» **Problem to solve**
The lines to return are those from the one containing "M_GRANITE, C, back=900)" down to the one containing "tag(o, 'small pale", inclusive; return them exactly and nothing else.
........
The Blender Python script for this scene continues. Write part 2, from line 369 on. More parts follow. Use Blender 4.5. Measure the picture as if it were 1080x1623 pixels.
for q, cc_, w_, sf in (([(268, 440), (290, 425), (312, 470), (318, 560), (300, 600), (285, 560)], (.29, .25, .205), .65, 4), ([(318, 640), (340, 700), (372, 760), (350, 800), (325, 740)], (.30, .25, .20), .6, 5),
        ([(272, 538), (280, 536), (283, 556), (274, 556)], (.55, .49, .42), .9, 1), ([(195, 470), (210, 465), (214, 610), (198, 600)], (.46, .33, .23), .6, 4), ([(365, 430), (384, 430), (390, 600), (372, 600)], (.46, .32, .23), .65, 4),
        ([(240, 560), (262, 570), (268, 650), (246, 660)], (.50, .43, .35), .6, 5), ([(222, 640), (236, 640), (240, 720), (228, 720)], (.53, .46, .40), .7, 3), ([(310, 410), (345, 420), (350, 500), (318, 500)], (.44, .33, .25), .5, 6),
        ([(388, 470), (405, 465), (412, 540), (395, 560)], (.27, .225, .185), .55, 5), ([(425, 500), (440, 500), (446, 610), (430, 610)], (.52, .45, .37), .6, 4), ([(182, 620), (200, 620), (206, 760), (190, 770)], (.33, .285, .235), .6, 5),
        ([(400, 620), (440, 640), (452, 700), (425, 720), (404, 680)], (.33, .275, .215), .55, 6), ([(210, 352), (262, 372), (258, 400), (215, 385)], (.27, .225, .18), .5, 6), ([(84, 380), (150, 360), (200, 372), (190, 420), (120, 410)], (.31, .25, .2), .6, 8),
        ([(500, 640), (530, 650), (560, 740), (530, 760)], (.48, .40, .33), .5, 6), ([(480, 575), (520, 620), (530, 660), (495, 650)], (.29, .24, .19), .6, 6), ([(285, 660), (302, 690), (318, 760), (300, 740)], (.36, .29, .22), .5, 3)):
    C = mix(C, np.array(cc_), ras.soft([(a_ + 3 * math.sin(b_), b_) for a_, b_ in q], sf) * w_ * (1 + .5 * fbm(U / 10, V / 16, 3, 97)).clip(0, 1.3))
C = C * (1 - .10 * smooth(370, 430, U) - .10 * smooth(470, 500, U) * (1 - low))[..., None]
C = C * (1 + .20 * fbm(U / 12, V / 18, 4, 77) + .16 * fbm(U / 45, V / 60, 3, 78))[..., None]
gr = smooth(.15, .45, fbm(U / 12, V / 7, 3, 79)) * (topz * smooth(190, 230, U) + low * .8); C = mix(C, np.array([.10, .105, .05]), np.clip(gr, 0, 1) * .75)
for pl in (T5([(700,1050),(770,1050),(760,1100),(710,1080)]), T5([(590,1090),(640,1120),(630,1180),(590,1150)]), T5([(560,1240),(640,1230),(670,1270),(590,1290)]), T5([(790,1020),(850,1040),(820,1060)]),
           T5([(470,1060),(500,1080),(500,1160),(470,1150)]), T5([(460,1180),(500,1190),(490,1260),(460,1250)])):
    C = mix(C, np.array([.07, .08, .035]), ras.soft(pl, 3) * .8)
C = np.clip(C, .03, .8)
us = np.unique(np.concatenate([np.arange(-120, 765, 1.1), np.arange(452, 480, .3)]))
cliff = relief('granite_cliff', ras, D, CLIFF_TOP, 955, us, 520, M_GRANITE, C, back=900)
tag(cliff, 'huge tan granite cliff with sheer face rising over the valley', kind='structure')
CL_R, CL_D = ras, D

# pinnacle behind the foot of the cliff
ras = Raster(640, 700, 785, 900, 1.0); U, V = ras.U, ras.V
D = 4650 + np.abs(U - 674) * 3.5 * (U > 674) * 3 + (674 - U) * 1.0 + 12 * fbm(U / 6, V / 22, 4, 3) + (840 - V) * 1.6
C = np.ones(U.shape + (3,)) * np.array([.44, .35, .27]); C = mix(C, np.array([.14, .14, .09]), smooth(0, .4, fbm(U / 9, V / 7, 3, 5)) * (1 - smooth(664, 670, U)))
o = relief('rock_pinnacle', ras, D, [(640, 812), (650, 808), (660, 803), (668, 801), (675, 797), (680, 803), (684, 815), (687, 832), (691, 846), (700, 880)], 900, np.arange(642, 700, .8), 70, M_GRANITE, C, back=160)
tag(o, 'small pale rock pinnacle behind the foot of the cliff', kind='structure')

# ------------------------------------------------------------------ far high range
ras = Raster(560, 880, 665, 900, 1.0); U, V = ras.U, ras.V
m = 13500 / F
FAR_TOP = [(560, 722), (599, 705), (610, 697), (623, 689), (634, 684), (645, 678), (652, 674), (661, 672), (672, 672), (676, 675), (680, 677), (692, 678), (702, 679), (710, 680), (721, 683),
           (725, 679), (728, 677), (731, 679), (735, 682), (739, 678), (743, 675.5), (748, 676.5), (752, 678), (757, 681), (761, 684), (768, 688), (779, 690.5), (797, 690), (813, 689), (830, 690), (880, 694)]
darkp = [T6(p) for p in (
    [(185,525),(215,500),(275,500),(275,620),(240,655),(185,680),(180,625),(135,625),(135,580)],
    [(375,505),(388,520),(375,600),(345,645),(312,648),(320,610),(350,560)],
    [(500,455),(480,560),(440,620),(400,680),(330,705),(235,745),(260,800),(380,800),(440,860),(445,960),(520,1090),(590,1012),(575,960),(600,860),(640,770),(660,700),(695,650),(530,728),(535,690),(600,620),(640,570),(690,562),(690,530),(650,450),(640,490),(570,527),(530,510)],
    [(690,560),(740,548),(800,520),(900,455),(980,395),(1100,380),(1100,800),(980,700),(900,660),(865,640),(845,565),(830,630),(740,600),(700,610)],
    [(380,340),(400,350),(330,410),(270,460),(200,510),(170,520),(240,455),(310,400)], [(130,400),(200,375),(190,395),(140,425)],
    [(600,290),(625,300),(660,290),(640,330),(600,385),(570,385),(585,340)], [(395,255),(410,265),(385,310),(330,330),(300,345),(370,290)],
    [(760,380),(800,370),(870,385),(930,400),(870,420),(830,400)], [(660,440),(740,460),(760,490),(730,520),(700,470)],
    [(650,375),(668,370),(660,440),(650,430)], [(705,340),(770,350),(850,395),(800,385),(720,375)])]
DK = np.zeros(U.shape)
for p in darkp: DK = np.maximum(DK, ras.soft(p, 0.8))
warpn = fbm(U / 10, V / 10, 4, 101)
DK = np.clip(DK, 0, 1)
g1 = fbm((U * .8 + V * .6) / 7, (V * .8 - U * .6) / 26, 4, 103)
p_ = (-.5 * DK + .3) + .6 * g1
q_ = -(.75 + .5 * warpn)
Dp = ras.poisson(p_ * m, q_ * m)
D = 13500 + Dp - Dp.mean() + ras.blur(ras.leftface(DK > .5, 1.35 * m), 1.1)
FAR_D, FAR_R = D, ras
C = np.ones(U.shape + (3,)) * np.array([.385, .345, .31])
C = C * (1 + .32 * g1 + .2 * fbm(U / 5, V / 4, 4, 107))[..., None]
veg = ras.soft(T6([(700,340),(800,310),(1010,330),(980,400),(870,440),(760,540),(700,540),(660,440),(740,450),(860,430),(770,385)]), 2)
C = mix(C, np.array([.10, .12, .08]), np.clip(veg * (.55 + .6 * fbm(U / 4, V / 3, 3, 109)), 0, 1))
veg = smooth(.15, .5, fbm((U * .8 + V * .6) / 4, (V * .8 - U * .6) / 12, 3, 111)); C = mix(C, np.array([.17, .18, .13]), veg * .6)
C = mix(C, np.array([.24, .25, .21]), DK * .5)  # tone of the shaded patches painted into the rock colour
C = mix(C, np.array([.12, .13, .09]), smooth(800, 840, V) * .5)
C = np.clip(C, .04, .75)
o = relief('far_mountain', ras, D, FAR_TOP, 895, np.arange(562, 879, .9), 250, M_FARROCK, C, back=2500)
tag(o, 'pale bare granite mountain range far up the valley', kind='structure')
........
» **Solution for this exercise**
cliff = relief('granite_cliff', ras, D, CLIFF_TOP, 955, us, 520, M_GRANITE, C, back=900)
tag(cliff, 'huge tan granite cliff with sheer face rising over the valley', kind='structure')
CL_R, CL_D = ras, D

# pinnacle behind the foot of the cliff
ras = Raster(640, 700, 785, 900, 1.0); U, V = ras.U, ras.V
D = 4650 + np.abs(U - 674) * 3.5 * (U > 674) * 3 + (674 - U) * 1.0 + 12 * fbm(U / 6, V / 22, 4, 3) + (840 - V) * 1.6
C = np.ones(U.shape + (3,)) * np.array([.44, .35, .27]); C = mix(C, np.array([.14, .14, .09]), smooth(0, .4, fbm(U / 9, V / 7, 3, 5)) * (1 - smooth(664, 670, U)))
o = relief('rock_pinnacle', ras, D, [(640, 812), (650, 808), (660, 803), (668, 801), (675, 797), (680, 803), (684, 815), (687, 832), (691, 846), (700, 880)], 900, np.arange(642, 700, .8), 70, M_GRANITE, C, back=160)
tag(o, 'small pale rock pinnacle behind the foot of the cliff', kind='structure')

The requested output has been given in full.